All of those qualities abound in Slava Fetisov, the storied Soviet who serves as the documentary’s superbly charismatic protagonist and Polsky’s occasionally irascible foil and goad. Their sometimes testy relationship is established early in the film, when the soft-spoken filmmaker is seen trying to interview the still-imposing former athlete, who is far more interested in his phone. Looking imperiously over his glasses, Fetisov finally deigns to acknowledge the director’s presence, a dynamic that will continue to propel “Red Army” through a story that is almost unbelievably dramatic but — thanks to Fetisov’s deadpan delivery and Polsky’s willingness to play the bumbling naif — also caustically amusing.

Born in 1958, Fetisov was a natural hockey player who as a teenager was recruited to the U.S.S.R.’s national team, known as the “Red Army.” Joining other gifted players, he came under the tutelage of coach Anatoli Tarasov, who put them through rigorous training exercises, but also closely studied the subtler aspects of ballet and chess.

Through the 1970s, Tarasov’s players became virtually unbeatable, a strong, beautifully coordinated unit whose teamwork, at the height of the Cold War, became a powerful symbol of the power of the collective.

The golden age came to an end in 1977, when Tarasov was replaced by dictatorial former KGB agent Viktor Tikhonov, who forced the players to train 11 months out of the year and housed them in prisonlike barracks. Told mostly through Fetisov’s personal and professional journey — and with some well-chosen footage comparing their trials under Tikhonov to the plight of trained bears — “Red Army” deftly traces how he and his fellow players became pawns in a high-stakes political game that, as the fall of the Soviet Union loomed, became increasingly paranoid and repressive.

Hockey fans who know how it all ended will nonetheless be transfixed by “Red Army,” which has been handsomely filmed and edited with slap-shot verve. Even viewers who don’t care a whit about sports will find themselves surprisingly invested in Fetisov’s remarkable story, which touches on timeless themes of nationalism, pride, loyalty and personal expression.

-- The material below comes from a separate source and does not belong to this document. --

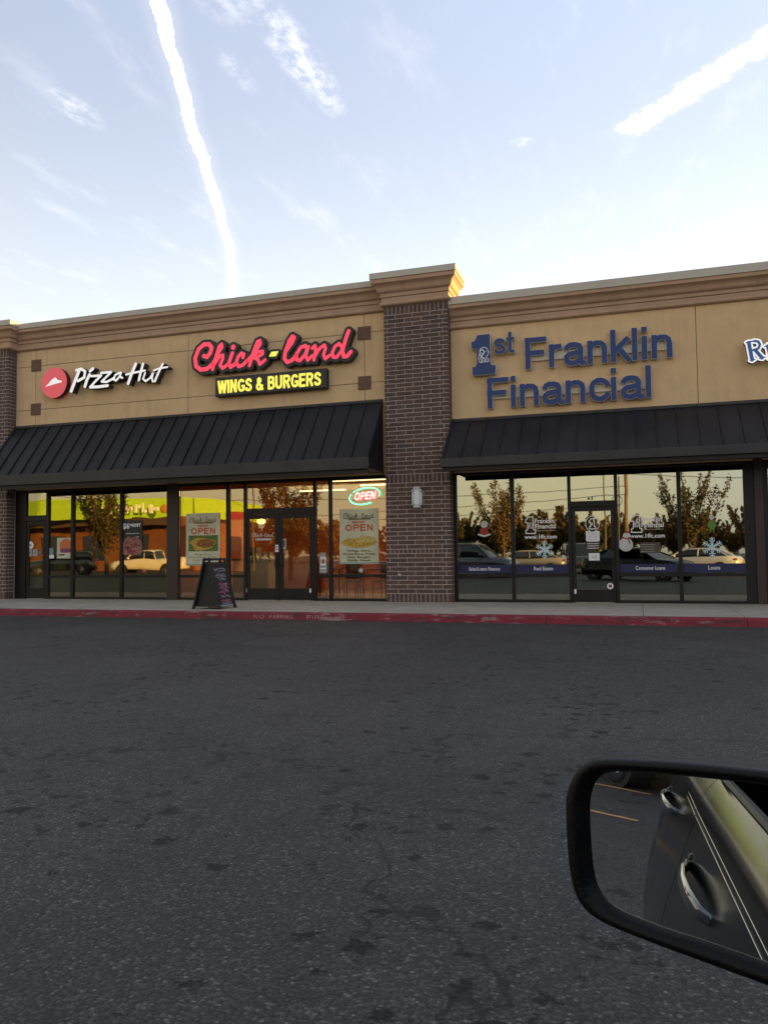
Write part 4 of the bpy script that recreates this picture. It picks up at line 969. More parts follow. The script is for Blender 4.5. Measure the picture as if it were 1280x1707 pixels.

The “Miracle on Ice” might have been sold as a clash of civilizations, but “Red Army” provides a valuable new lens on the event, one that takes into account the private struggles and triumphs of extraordinarily gifted athletes who happened to intersect with some of the most electrifying political events of the 20th century. What’s more, Polsky winds up being as canny a storyteller as his subject — whom he gratifyingly and hilariously prevents from having the last word.